Friday, October 27, 2017

Monarch Mine, Nevada

After leaving Sprucemont, Nevada (see the previous post), we continued up Spruce Mountain about two more miles.  The road got much rougher, although it was not nearly as difficult as we expected.  I did use four-wheel drive, and in one or two places low range, and was glad I recently added skid plates to my truck.

Our first view of the mine area included a few houses along a side road.  The area is very steep, with houses on different levels of the hillside.

Most of the buildings are frame houses, but there is one cabin made from massive logs that probably dates back to the earliest days of the mine, around 1899.

This is a true ghost town.  Many buildings are totally collapsed, and those that are still standing have a lot of damage.  Some look like they were nice at one time, but now the wallpaper is peeling and the ceilings coming down.  But, their positions high on the mountains had great views from the windows.

There is a huge crumbling ore bin right in the middle of the residences, and a mine shaft nearby, so miners didn’t have to go far to work.  The gigantic timbers were held together with massive nuts, bolts, and square washers.  Now many are gone, and others are beautifully rusty.

The Monarch Mine was a big producer of lead during World War I.  According to the USGS website, 

"About $200,000 worth up to 1902; 21,000 tons ore worth $475,000 from 1919 to 1921; more production through 1952. Total production was over $1,000,000 worth, including some zinc and copper."

This photo gives some idea of how steep the mountain is, and how houses were built on plots leveled out of the hillside.  We enjoyed exploring the townsite, but didn’t stay long because snow flurries started, and we were a long way from pavement.  The Spruce Mountain mining area was well worth the visit.

I hope you enjoy the photos, but please respect the copyrights and do not use them for any purpose without permission.

Tuesday, October 24, 2017

Sprucemont, Nevada

We were on our annual fall camping trip with plans to explore ghost towns in Montana.  Then the weather went bad and we decided to migrate south.  We spent a day in Wells, Nevada and searched for ghost towns in the Spruce Mountain mining district.

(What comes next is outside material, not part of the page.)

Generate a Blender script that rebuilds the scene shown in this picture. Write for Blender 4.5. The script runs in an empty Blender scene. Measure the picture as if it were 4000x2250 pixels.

We were looking for Sprucemont, about 10 miles from the nearest paved road, and got into a maze of dirt roads on Spruce Mountain.  When the roads got worse we decided to turn around and look for another route, and I spotted the remains of this log cabin high on a nearby ridge.  It is an unusual double cabin, which makes me think it could have been part of a string of businesses along the town’s main street.  The other side of the cabin has collapsed, and most of the dirt roof is gone.

We looked uphill and saw other structures.  These were much newer frame buildings, which had all been vandalized, and a few had totally collapsed.  The weather was heavily overcast with a storm moving in, so the light wasn’t very good, but then the clouds broke, and I got a decent photo of this old house.

Sprucemont began about 1870 when several mines were started on Spruce Mountain.  By 1887 there were five saloons here, but just a year later, mines were closing and Sprucemont was nearly deserted.  In 1899 the Monarch Mining Company was started, and Sprucemont came to life, but was again nearly deserted by 1913.  In the 1930’s a third period of mining started, and continued through about 1952.  By 1961 the district had ceased all production.  This helps explain the different building styles we see at Sprucemont.  The big log cabin likely dates from the first or second era, and the frame buildings from the third.

The people who lived in Sprucemont had a million-dollar view of the East Humboldt range. The cloud shadows crossing the valley seemed to emphasize the immense space of the valley at the base of Spruce Mountain.

From here we continued up the mountain to find the Monarch Mine.  I will try to post that adventure in a few days.

Please remember, these photos are copyrighted.  I will allow them to be used for charitable purposes, but charge reasonable fees for personal use.

Thursday, October 12, 2017

St Charles Canyon, Idaho

This has been a strange year for fall color.  It seems that wherever I went I was too early, or too late, or the color just never got very good.  The one exception was St Charles Canyon, just a few miles from home.  I went there on a cold, stormy day with Bruce Gregory and Stephen Johnson who were visiting from California.

The mountain maples were incredible.  They had an amazing variety of colors ranging from yellow to red.  Most of the aspens hadn’t changed yet, so there was some green in the mix as well.

Blue Pond Spring is one of the most beautiful spots in St Charles Canyon, but moose have been known to chase people away from here.  On this rainy day, I had the pond to myself and enjoyed the willow reflections.

Some of the maples were yellow, making nice substitutes for the still green aspens.  They made a beautiful background for the white bark of this aspen.

The green aspen leaves contrasted with the brilliant maples, especially the red ones.

Raindrops looked great on incredibly red mountain maple leaves.

As we left the canyon we stopped to photograph one last scene where a line of maples climbed the canyon wall to the top.  I think the wet stormy weather had a lot to do with the amazing color, and St Charles Canyon was the best we saw this year.